Thomas Racasse, Bobigny
À découvrir
La bande originale du mouvement : les Vulves Assassines en tournée et en manif
Évidemment, on a pu entendre le doux bruit du slogan du mouvement de 2010 « la retraite, à 60 ans, on s’est battus pour la gagner, on se battra pour la garder » en introduction de leur titre phare craché par les sono de plusieurs cortèges depuis janvier. C’est sur cette musique qu’on a pu traverser avec le cortège féminisme le nuage lacrymogène lors de la manifestation du 11 février, tant elle nous motivait à avancer malgré les détonations et la crainte d’une partie du cortège. Cette chanson, intitulée La retraite, issue de leur second album Das Kapital, est donc sortie en 2022. Leurs deux premiers albums abordent les sujets de manière très directe, comme d’autres groupes de rap, de punk, ou de mélange inter-styles qui, ces dernières années, n’ont plus le temps de faire dans l’abstraction ou les figures de style. Ça parle d’écologie politique, de Pierre Gattaz, de lutte de classes, du chômage, du fétichisme pour le bien-être hors-sol, de pression à la beauté, des violences sexuelles… Leur album fait référence à plusieurs reprises à Marx, et les trois musiciennes parisiennes affirment d’elles-mêmes de faire de la politique sous forme de musique, car elles ne savaient pas vraiment faire de musique à la base (enfin si quand même un peu !). C’était même pas vraiment l’idée. L’objectif étant de faire entendre des discours féministes (et) marxistes par un public plus large que celui qui prend le temps de lire les tracts. C’est chose faite : elles jouent dans moult endroits, et notamment plusieurs petites villes dans les prochaines semaines.
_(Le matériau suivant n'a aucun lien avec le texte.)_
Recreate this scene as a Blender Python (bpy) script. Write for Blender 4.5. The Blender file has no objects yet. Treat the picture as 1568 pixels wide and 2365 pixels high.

Depuis le lancement du groupe en 2013, les Vulves Assassinesont bien évolué, mais aujourd’hui, elles font salle comble à la Maroquinerie et veulent donner de la joie pour gagner.
Conseil de visite : le site vulvesassassines.fr sur lequel on rigole beaucoup, avec des citations de féministes et de révolutionnaires.
Conseil d’écoute : le titre Das Kapital pour se motiver tout en réécoutant des citations du Livre 1 du Capital.